Customer-owned transformer maintenance - who's responsible for what?

Started by Sylvia D. — 11 years ago — 9 views
Working on an audit for a manufacturing plant here in Harrisburg that takes primary service from PPL at 13.2kV. They own three pad-mount transformers stepping down to 480V. PPL is trying to charge them for transformer inspections and oil testing, claiming it's required for primary service customers. The client says they've been doing their own maintenance for 15 years. What's the standard practice here? The additional charges would be about $8,000 annually.
Alabama Power has similar requirements down here. If you want to maintain primary service classification on Schedule LPP, customer-owned transformers have to meet NEMA standards and pass annual inspections. But the customer can hire their own qualified contractor - doesn't have to be the utility. We saved one client $12,000 per year by switching to a private testing company instead of using Alabama Power's service.
Duke Energy Ohio requires annual testing but allows customer choice of testing company. The key is making sure whoever you hire is certified and provides documentation that meets utility standards. We use a local electrical contractor who charges $500 per transformer versus Duke's $2,800. Just make sure the testing covers dissolved gas analysis, power factor, and insulation resistance.

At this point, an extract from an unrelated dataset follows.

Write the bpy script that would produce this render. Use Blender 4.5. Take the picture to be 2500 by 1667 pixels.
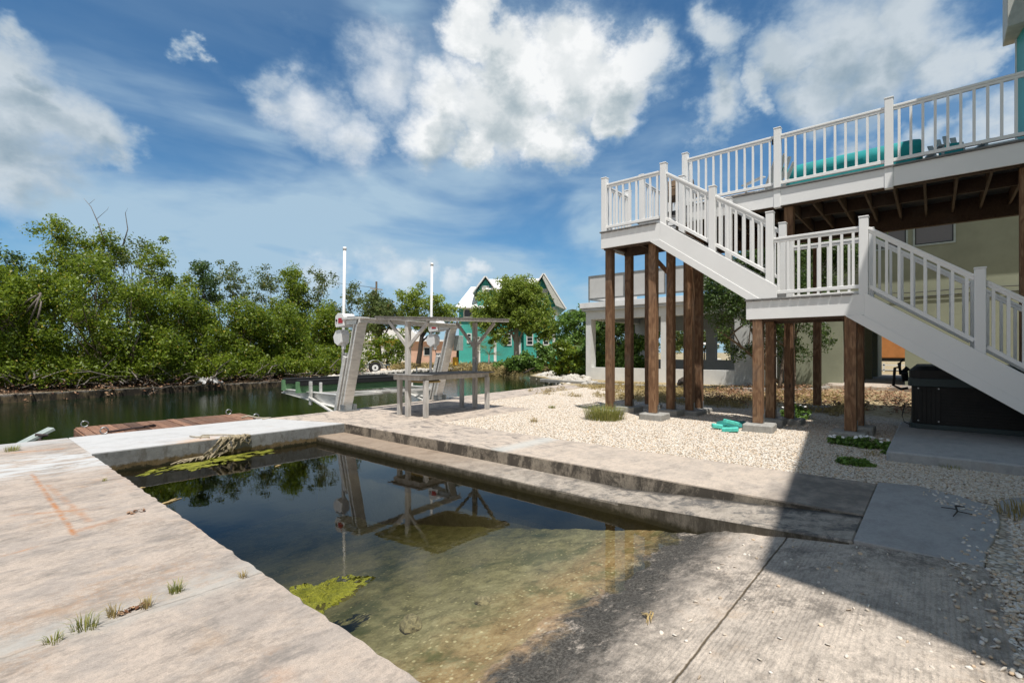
import bpy, bmesh, math, random
import numpy as np
from math import radians, sin, cos, pi, atan2, sqrt
from mathutils import Vector, Matrix
from mathutils.geometry import tessellate_polygon
for o in list(bpy.data.objects): bpy.data.objects.remove(o)
S = bpy.context.scene; COL = S.collection
random.seed(7); RNG = np.random.default_rng(7)

# ---------------------------------------------------------------- camera
CH = 1.35; FPX = 1195.0; TH = math.atan(1387/1195.0)
FW = (sin(TH), cos(TH)); RT = (cos(TH), -sin(TH))
cd = bpy.data.cameras.new('camera'); cam = bpy.data.objects.new('camera', cd); COL.objects.link(cam)
cam.location = (0, 0, CH); cam.rotation_euler = (radians(90), 0, -TH)
cd.sensor_width = 36; cd.lens = FPX/2500*36; cd.shift_y = 26.5/2500; cd.clip_start = 0.05; cd.clip_end = 6000
S.camera = cam
def at(px, py, d):
    """point of the place seen at that pixel of the photograph, d metres ahead (used only to plan where things stand)"""
    a = (px-1250)/FPX*d
    return (FW[0]*d+RT[0]*a, FW[1]*d+RT[1]*a, CH-(py-860)*d/FPX)
# ---------------------------------------------------------------- sun, sky
SUN = Vector((-0.26, -0.31, 1)).normalized()
sl = bpy.data.lights.new('sun', 'SUN'); sl.energy = 4.8; sl.angle = radians(0.53); sl.color = (1, 0.955, 0.89)
so = bpy.data.objects.new('sun', sl); COL.objects.link(so); so.rotation_euler = SUN.to_track_quat('Z', 'Y').to_euler(); so.location = (0, 0, 50)
S.view_settings.view_transform = 'Standard'; S.view_settings.look = 'None'; S.view_settings.gamma = 1; S.view_settings.exposure = 0.12
S.view_settings.use_curve_mapping = False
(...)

OG&E here in Oklahoma has backed off most of these requirements after we challenged them at the Corporation Commission. They were trying to require monthly inspections on customer-owned transformers, which was ridiculous. Now they only require testing if there's a failure or safety concern. The commission ruled that customers have the right to maintain their own equipment as long as it doesn's pose a safety risk to utility workers.
That's interesting about OG&E. PPL is claiming their requirements are mandated by PUC safety regulations, but I'm not finding anything specific in the Pennsylvania code. Sounds like we need to dig deeper into what's actually required versus what's just utility preference. The client has perfect maintenance records and no safety incidents in 15 years.

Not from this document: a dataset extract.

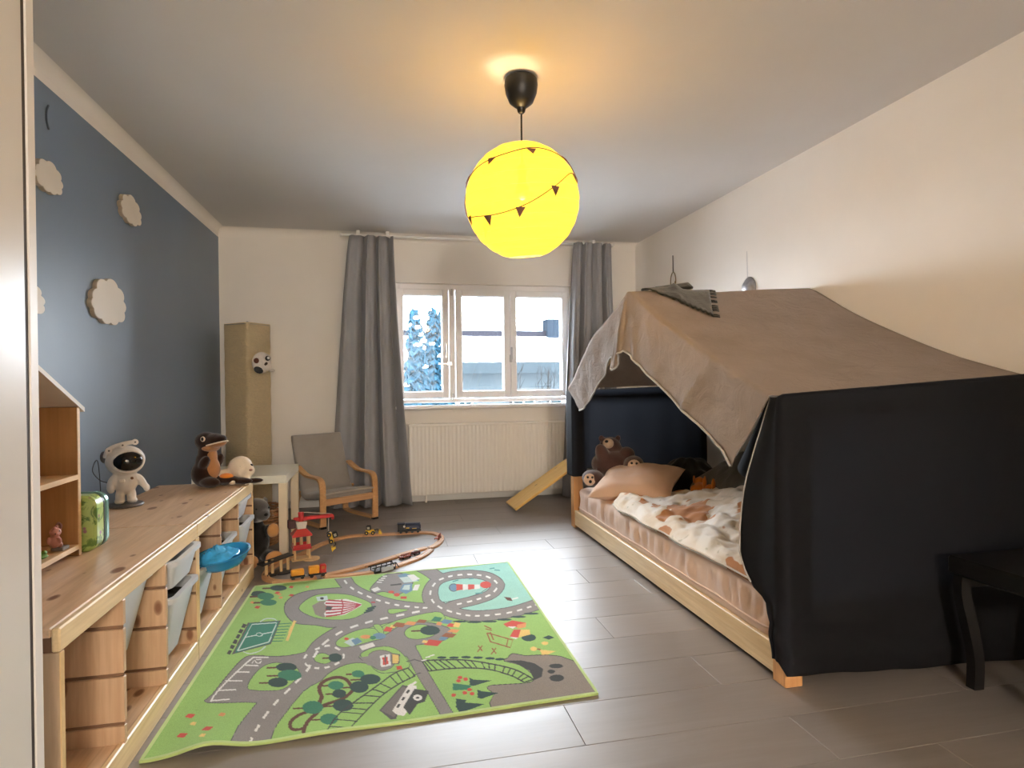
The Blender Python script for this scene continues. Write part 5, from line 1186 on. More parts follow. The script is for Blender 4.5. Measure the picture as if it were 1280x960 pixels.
# ------------------------------------------------------------------ plush animals at the far end
plushbrown = cloth('dark_brown_plush', (.022, .0085, .005), 260, .95, .3, bump=.6, sheen=.25)
plushtan = cloth('tan_plush', (.34, .16, .065), 260, .95, .2, bump=.5, sheen=.4)
plushwhite = cloth('white_plush', (.70, .60, .48), 240, .95, .1, bump=.5)
ot = thing('plush_otter', 'dark brown plush animal with tan belly sitting at the far end of the cabinets', 'soft toy', (-.925, 3.465, CH), math.radians(62))
remeshed('body', [((0, .01, .07), (.075, .065, .075)), ((0, 0, .13), (.058, .052, .07)), ((0, -.004, .185), (.046, .044, .05)), ((0, .0, .240), (.054, .060, .050)), ((0, -.045, .246), (.047, .062, .036), RX(-8)), ((0, -.085, .252), (.036, .038, .024), RX(-8)), ((-.045, -.06, .03), (.035, .06, .028)), ((.05, -.06, .028), (.035, .06, .028)),
    ((-.05, -.03, .13), (.022, .025, .045), RX(35)), ((.052, -.03, .13), (.022, .025, .045), RX(35)), ((.05, -.06, .03), (.05, .09, .024), RZ(10)), ((.075, -.15, .022), (.03, .07, .018), RZ(8))], plushbrown, ot, .006, 5)
remeshed('belly', [((0, -.030, .095), (.042, .045, .062)), ((0, -.026, .160), (.034, .034, .055))], plushtan, ot, .006, 4)
remeshed('muzzle', [((0, -.066, .224), (.040, .058, .018), RX(-12)), ((0, -.025, .205), (.048, .046, .022))], plushtan, ot, .005, 4)
P = [(.046 * math.cos(a), -.040 + .088 * math.sin(a), .222 - .022 * math.sin(a)) for a in [PI + PI * k / 20 for k in range(21)]]
MB().tube(P, .0035, 6).build('mouth_line', plushwhite, ot, smooth=0)
for sx in (-1, 1):
    e = MB().ell((sx * .048, -.022, .256), (.010, .013, .014), None, 12, 8).build('eye', plushwhite, ot, smooth=0)
    MB().ell((sx * .056, -.026, .257), (.004, .008, .010), None, 10, 8).build('pupil', black_plastic, e, smooth=0)
MB().ell((.045, -.085, .048), (.030, .038, .018), RZ(10), 14, 10).build('orange_patch', cloth('orange_plush', (.62, .20, .03), 260), ot, smooth=0)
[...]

Idaho Power tried the same thing with one of our Boise clients. Turned out their 'requirements' weren't in the approved tariff, just in an internal policy manual. Once we pointed that out, they dropped the mandatory utility testing. Customer can still get primary rates on Schedule 19 as long as they maintain proper insurance and provide annual certification that equipment meets safety standards. Much cheaper than paying for utility testing.